The CO2 emissions can be calculated when all variables in Formula (1) are known for given years. To address climate change and pursue sustainable development, more than 190 parties have established policies relating to socioeconomic development and energy production. For example, the Chinese government expects to reach a peak population of 1.45 billion around 2030, which will then fall to 1.38 billion in the mid-21st century [14], and the share of coal in the TPES will fall to 62% in 2020 [15]. To estimate the continuous variation of emissions in the future, a time series of all variables is needed and should be considered alongside the planned value for target years. We established two scenarios. One extends the current case (business as usual, BAU), while the other is with additional policy interventions (API). We used three methods to obtain data for these scenarios.
Method 1 used forecasts from international organizations. Population data was obtained from the World Population Prospects (WPP) [16] provided by the UN, and GDP was obtained from long-term forecasts made by the Organization for Economic Cooperation and Development (OECD) [17], and revisions were made if there were official plans available. For example in China, the population projected by the government is in accordance with the average values of the high and medium fertility variant scenarios simulated by the WPP, and the GDP growth rate reported by the OECD is promoted to be maintained in the 13th Five-Year Plan, which aims to double the GDP in 2020 compared to 2010. The GDP forecast by the OECD is mainly based on an assessment of the economic climate in individual countries and the world economy [17], where the impact of addressing global warming may not be totally accounted for. By considering the relationships between reduction targets and abatement costs [18,19,20], we found that the OECD forecast takes 20–80% of the GDP loss into account, in which the higher loss values were for developed countries and the lower loss values were for developing countries.

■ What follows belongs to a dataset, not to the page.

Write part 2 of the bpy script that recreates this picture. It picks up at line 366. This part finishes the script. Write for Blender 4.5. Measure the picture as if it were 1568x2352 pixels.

The OECD GDP projections from 2020 to 2060 were adjusted with abatement cost curves for the different countries [18,19,20], and then used for two scenarios.
Method 2 fixed the intercept at the target year by logistic curve fitting, and was mainly used in API. For example, as mentioned above, the share of coal in the TPES for China is projected to fall to 62% in 2020 [15] and to further fall below 40% in the mid-21st century [21,22], which represents 66% of the 2014 value according to energy balance data from the International Energy Agency (IEA) [23]. Here, logistic growth functions that were constrained to cross the given points in different target years were fitted to simulate the change in the share of coal in the TPES over time (Figure 1). Variables such as the share of natural gas in the TPES, energy intensity by sector, and the proportion of power generated by clean energies were also calculated by this method, with reference to the Energy Technology Perspectives [24,25] and national-level energy development strategies [15,21,22,26,27,28,29,30,31,32,33,34,35] to set the targets in designated years.
Method 3 was an extrapolation of the energy-economy relationship, and was mainly used in BAU. Studies have shown that a structural shift in the value added from agriculture to industry to services, and sector shifts in the final energy use of residential areas, industry, agriculture, and services have a significant statistical relationship with economic growth [12,13]. Based on World Development Indicators for the period of 1960–2015 from the World Bank [36] and energy balance data for the period of 1974–2015 from the IEA [23], we found that such nonlinear relationships also existed among energy intensity by sector, energy conversion efficiency, and economic growth. It is therefore possible to predict the changes of these energy-related variables in the future if the development pattern remains the same as that during the past several decades. Table 1 shows the fitted functions of related variables, whose p-values were all lower than 0.01 level and were valid for predicting the trend over the next few decades.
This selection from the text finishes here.